Geographer John Cromartie of USDA’s Economic Research Service offers this explanation, “Urban population size, metro proximity, attractive scenery, and recreation potential have historically contributed to nonmetro population growth. For the time being at least, their influence has weakened. Over the last 2 years, suburban and exurban population growth has contracted considerably — for the first time since World War II — affecting not only outlying metro counties, but nonmetro counties adjacent to metro areas as well.”
Cromartie says the trend could just be an interruption or “the end of a major demographic regime that has transformed small towns and rural areas throughout the country for decades.”

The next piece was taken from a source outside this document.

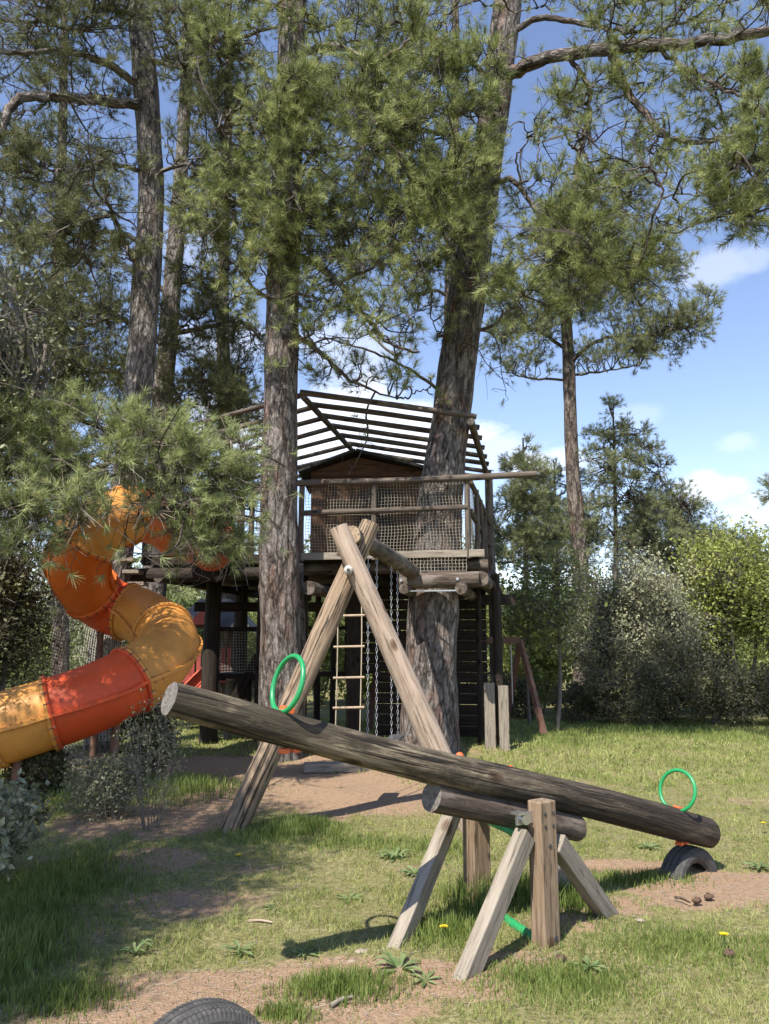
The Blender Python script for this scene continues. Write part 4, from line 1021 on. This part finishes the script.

This is good “food for thought” and especially interesting when balanced against the optimism dealers expect for 2014 revenue. Nearly 60% of rural lifestyle dealers expect growth in the 2-8% or more range, according to our Dealer Business Trends & Outlook report. Perhaps the population is declining, but the customers now living the rural lifestyle — and those making the transition — are still buying equipment. Regardless, dealers need to uncover each and every customer in their territories. This online tool, USDA’s Atlas of Rural and Small Town America, provides county-level data based on demographic statistics, jobs, income, etc., and it also provides some small farm data, such as statistics on community-supported agriculture and agri-tourism. Check it out and see what it shows for your county.
Then, I encourage you to drive the countryside, seeking out rural lifestylers as they’re out working on their properties now that spring is here. In my own unofficial survey of my rural lifestyle friends, not one says they’ve been contacted directly by a dealership — mailers, yes, but no personal contact.
I know the days are very full this time of year, but consider who on your staff could take a Saturday morning to visit the rural neighborhoods and drop off a flyer or an invitation to a sales event. It doesn’t have to be, and probably shouldn’t be, a sales call on that first contact, just an introduction to what you can offer them this spring. I bet your big-box competitors won’t be able to take that approach, so use that to your competitive advantage.
Data provides a great start in measuring and knowing who your customers are. Just make sure they know who you are, too.